In re Parker

1 Barb. Ch. 154 | New York Court of Chancery | 1845

The Chancellor.

To show that the surrogate had jurisdiction to receive and act upon this petition, and to grant the relief asked for, the appellant’s counsel relies upon the provisions of the revised statutes; which, among other things, empower the surrogates to direct and control the conduct of executors and administrators. (2 R. S. 220, § 1, sub. 3.) It is difficult to say what direction and control, over executors and administrators, was intended to be given to the surrogates, by the third subdivision of the first section of the title relative to surrogates’ courts. But as the concluding clause of that section, as originally enacted, declared in reference to all the powers given by that section, that they should be exercised in the cases and in the manner prescribed in the statutes of this state, and in no other, it is hardly to be presumed that the legislature intended to confer upon a surrogate’s court such a power as is claimed by the appellant in this case. It is true, in the amendatory act of 1837, the words and in no other, were stricken out of this section ; together with the concluding clause, which prohibited a surrogate, under pretext of incidental power or constructive authority, from exercising any jurisdiction whatever, not expressly given by some statute of this state. But I apprehend the effect of that amendment was only to restore to the surrogates the powers which were incidental and necessary to the proper discharge of the powers conferred upon them by statute, or otherwise. The section, as now amended, therefore, gives to the surrogates substantially the same powers as they possessed previous to the adoption of the revised statutes. And I think it would be wrong to construe the general language of this third subdivision, in such a manner as to give to a surrogate a new and extraordinary power, to direct and control the conduct of executors and administrators, relative to suits and proceedings in other courts; which power had never before been exercised by the surrogates, or by the court of probates, in this state, or by the ecclesiastical courts in England.

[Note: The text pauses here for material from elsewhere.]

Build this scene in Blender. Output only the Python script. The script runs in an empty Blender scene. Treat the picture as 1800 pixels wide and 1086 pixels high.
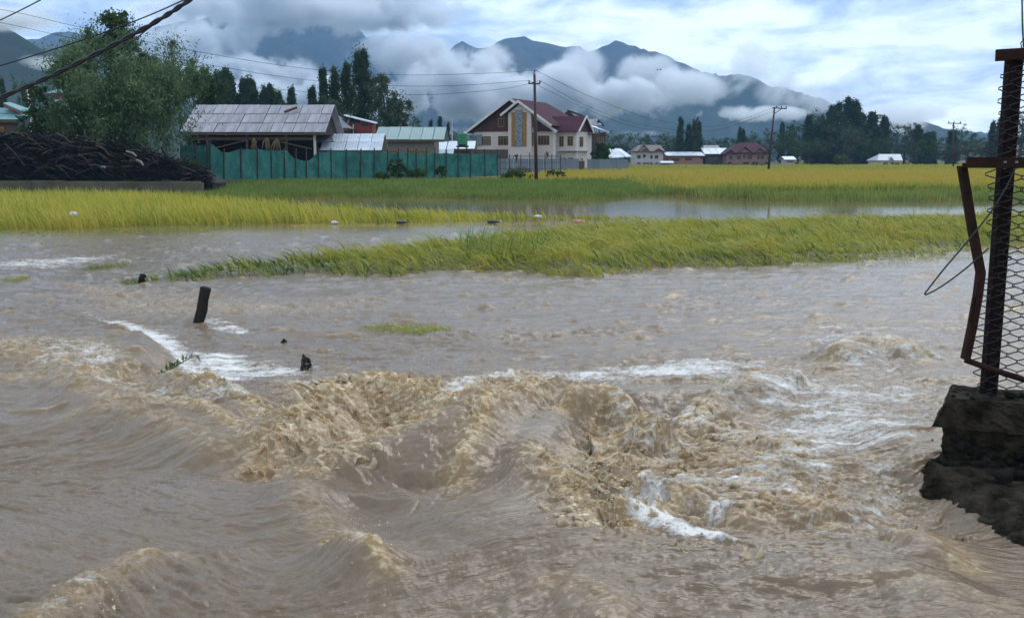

Again; the exercise of the power sought to be invoked in *156this case, would also lead to a double litigation of the question, whether the notes, claimed by the mother of the petitioner, were in fact just and equitable charges' upon the estate of the testator. For, if this petition is entertained, the executor must, of course, be permitted to come in and show, in opposition thereto," that he has reasonable or probable grounds for resisting the claim. And all the other legatees, who have an interest in defeating the claim, if it is unjust or inequitable, will also have the right to come in as interveners to protect their rights; and to show, by evidence or otherwise, that the executor should not be enjoined from making a defence to the action at law upon the notes. For, unless they are allowed to intervene, they will of course have the right to present an original petition to the surrogate, on their part, to direct the executor to resist the claim upon the notes; upon showing that there are reasonable grounds for believing they are not a proper charge upon the fund in which they are interested.

The only proper course, therefore, is to leave it to the executor, under his oath of office faithfully and honestly to discharge the duties of executor; to resist such claims, against the testator’s estate, as he conscientiously believes to be unfounded or doubtful, and to admit and allow those which he is satisfied are justly due and ought to be paid. And if he violates his duty in this respect, by subjecting the estate to the expense of a useless litigation, in resisting a claim which he has no reason to believe can he successfully defended, or by admitting and paying a claim which is not a proper charge upon the estate, and which it is his duty to resist, he should not be allowed, in his accounts, for the loss which the estate sustains by such improper conduct.

It appeared by the petition, in this case, that the executor had neglected to file an inventory; and if the petition had asked for an order, upon the executor, that he should file an inventory of the estate which had come to his hands, the surrogate should have received and retained the petition for that purpose. But the relief asked for specifically, was such as the surrogate was not authorized to grant. The order appealed from must therefore be affirmed.